「今回は俺の知っているクレージーな奴を集めたんだ」
と言うSeb、彼はスコットランド出身のアウトドアマン、サーフィン以外で思いつくアウトドア・スポーツは全て器用にこなす。
そんな彼が、先述の「クレージーな奴」を集めてマウンテンバイク・トリップを企画した。僕もどうやら、そのクレージーなメンバーの一員らしい。「実は日本人は強いんです」啓蒙活動家の僕にとっては非常に嬉しい話し。
行き先は西海岸。
カリフォルニア、フランス、そしてポルトガルなどに代表されるように、西海岸と言えば温暖なイメージ。でも、ニュージーランドで西海岸と言えば、南極の少し北側から発生する低気圧のお陰でいつも大変な天気の場所。そこはまさにWilderness、素晴らしい自然が剥き出しのままで取り残されている。ブロンドの女の子なんて全く似合わない場所。
今回のトリップの目的は、そんな西海岸の山の奥の奥へと延びる、Deniston Short Cutを逆から走ること。NZでマウンテンバイクをしている人で、ここを逆から走った人なんて聞いたことがない。何故って、目計算で既に2000mくらいの標高差を登るから。下りメインの順コースで走っても、6~8時間かかるトレイルを何であえて逆から行くのだろう。そんな疑問が付き纏ったけど、仕事を早めに切り上げた僕達は全員浮かれていたから、誰も口に出さなかった。
明くる朝、快晴の土曜日。
朝食を食べながら予定を話し合っていると、今回のメンバーの1人、Bevanが地図を入念にチェックしながら口にした。
「走る前に入地許可を取る必要があるって書いてあるけど、Seb、取ったよな?」
「えっ、マジで?そんなの取ってないよ」、Sebはそういう男、どこか抜けている。
まあ、他にもトレイルはいっぱいあるから、別にそこじゃなくて良い。というわけで、皆でPlan Bを考えることに。

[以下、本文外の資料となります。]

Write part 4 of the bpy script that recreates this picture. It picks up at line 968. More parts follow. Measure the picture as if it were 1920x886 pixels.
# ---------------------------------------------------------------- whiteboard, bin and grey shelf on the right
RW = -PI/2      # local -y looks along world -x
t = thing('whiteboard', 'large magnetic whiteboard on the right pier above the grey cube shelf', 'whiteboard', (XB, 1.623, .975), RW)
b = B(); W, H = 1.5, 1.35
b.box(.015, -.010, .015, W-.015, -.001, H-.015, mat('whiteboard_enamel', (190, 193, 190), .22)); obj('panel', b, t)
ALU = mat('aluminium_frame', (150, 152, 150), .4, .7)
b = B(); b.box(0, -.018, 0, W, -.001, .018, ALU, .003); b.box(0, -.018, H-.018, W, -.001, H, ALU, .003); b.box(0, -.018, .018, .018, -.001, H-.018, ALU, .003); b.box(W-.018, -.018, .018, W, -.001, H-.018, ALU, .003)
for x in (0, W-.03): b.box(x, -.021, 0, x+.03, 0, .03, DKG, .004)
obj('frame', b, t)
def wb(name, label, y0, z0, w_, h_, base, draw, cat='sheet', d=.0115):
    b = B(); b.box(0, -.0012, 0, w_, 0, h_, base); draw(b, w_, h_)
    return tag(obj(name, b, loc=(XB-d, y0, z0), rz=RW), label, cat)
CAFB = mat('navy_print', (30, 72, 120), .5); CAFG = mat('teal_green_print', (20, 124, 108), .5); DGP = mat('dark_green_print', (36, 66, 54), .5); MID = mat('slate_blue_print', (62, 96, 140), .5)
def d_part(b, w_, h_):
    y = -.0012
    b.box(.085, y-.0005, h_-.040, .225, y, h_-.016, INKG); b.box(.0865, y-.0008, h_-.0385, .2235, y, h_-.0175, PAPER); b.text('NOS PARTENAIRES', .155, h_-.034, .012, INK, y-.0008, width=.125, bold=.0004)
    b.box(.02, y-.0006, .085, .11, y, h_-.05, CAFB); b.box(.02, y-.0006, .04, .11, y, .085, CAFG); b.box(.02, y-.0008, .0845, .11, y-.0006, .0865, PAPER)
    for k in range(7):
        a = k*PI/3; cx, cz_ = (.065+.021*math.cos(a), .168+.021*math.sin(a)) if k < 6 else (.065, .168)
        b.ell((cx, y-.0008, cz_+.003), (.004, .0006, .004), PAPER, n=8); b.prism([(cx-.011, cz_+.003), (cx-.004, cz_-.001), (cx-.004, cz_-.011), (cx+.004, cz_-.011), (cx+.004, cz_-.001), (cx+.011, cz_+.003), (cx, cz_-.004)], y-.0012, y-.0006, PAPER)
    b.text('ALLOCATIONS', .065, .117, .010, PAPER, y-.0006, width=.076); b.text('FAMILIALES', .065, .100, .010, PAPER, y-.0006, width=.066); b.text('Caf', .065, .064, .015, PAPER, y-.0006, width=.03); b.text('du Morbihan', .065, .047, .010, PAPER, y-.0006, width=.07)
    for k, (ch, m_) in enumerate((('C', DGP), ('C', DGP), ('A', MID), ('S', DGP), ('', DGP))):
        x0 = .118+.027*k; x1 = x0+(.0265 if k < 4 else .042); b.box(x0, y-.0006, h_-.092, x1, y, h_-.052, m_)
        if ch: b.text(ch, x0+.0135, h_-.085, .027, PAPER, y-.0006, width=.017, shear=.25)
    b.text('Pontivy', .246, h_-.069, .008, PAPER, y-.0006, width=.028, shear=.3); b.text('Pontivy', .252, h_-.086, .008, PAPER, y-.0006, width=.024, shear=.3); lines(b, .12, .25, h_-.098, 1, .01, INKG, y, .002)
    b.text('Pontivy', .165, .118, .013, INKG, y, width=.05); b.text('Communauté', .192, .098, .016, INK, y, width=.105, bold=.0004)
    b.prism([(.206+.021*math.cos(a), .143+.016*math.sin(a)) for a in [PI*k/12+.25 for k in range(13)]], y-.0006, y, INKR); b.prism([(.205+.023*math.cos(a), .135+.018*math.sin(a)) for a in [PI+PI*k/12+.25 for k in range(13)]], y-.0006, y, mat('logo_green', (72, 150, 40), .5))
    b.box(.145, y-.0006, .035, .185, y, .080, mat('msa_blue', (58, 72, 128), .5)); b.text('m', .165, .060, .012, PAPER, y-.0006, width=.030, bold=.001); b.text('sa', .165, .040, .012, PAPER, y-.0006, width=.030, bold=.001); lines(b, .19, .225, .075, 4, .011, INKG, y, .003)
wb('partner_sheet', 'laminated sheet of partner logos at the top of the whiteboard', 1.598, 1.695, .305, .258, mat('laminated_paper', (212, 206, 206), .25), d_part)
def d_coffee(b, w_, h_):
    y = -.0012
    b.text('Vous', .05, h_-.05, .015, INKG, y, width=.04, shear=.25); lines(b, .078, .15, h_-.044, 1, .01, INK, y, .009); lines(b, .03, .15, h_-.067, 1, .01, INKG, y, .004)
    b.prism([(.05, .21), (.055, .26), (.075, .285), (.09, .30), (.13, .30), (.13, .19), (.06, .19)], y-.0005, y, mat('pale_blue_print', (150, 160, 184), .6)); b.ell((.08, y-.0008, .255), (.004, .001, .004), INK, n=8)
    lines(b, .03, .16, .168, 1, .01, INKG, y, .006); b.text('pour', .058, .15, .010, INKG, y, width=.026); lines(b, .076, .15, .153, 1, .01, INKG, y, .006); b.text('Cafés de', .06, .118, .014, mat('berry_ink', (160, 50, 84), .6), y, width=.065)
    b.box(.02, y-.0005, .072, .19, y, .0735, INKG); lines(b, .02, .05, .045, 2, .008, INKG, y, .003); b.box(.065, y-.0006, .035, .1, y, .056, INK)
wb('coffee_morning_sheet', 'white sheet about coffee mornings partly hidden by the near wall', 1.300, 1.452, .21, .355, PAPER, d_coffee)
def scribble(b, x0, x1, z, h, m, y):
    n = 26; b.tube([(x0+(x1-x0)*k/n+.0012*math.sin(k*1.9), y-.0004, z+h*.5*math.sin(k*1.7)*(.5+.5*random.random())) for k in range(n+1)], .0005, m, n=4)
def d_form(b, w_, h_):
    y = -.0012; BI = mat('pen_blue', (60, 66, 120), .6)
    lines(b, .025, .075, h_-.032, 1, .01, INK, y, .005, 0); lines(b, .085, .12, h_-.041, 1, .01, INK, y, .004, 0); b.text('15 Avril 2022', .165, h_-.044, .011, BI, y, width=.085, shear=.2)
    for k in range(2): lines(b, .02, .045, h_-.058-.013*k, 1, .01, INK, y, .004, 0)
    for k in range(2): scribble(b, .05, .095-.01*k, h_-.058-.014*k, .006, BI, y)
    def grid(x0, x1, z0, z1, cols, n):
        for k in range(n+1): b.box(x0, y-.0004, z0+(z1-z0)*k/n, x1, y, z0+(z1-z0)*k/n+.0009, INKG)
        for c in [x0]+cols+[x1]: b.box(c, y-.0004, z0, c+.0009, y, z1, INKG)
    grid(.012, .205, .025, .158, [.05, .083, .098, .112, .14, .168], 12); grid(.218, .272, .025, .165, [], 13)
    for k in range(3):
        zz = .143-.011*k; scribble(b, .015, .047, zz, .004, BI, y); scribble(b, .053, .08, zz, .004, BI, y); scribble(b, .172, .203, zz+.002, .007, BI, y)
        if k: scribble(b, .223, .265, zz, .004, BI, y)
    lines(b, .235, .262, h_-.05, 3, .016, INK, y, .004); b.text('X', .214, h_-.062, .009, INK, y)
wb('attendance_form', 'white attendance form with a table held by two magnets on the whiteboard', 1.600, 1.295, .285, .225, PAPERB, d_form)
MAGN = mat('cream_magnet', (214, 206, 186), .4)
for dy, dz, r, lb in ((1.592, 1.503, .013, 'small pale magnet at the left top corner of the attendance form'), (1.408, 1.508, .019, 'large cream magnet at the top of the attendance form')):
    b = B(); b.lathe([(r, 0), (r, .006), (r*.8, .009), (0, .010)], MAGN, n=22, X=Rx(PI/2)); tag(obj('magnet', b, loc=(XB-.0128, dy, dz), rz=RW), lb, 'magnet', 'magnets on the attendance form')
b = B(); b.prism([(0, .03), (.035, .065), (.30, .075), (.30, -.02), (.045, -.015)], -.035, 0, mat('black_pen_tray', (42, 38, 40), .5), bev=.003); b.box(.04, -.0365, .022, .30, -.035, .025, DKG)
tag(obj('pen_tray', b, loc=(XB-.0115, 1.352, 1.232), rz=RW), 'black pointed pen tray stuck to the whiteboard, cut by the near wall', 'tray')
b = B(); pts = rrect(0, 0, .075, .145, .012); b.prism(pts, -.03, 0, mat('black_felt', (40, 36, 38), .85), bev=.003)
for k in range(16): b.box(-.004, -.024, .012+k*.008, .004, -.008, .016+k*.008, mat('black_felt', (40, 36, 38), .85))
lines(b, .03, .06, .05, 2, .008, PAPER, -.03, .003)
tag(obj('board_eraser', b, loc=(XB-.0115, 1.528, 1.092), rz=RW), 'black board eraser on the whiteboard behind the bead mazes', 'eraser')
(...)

5分後、「泥だらけになるけど、最後の川で洗うことが出来るトレイル」に決まった。ここはよく雑誌や、アウトドアカタログで見るトレイルだ。
トレイルからの景色は本当にすごい、このままどこに行っちゃうんだろってくらい。でも、全然進まない。泥、泥、泥、いつになったら洗い流せるんだ、これ?
小さな泉を見つけた僕ら、こびり付いた泥を洗い落としてようやくランチ。「何か思ったよりこのトラック長くない?」「さっきから担いでばっかりだけど、いつになったら走れるんだ俺ら?」、なんて話しながらのランチ。
ランチの後は、最後の「洗濯機川」までのシングル・トレイル、ようやく走れた僕らは皆飛ばします。やっぱりマウンテンバイクは最高!
「この川、一気に渡れない奴は、Looserだよな」と言った側からLooserになった男、Mark。
「Mark、2回目で走っても烙印は消えないからね」と言う冷たいアナザー・クレージーズ。
とは言っても自転車の泥も、体の泥もキレイさっぱり洗い流し、なんだかんだでこの代打プランを楽しんだクレージー軍団でした。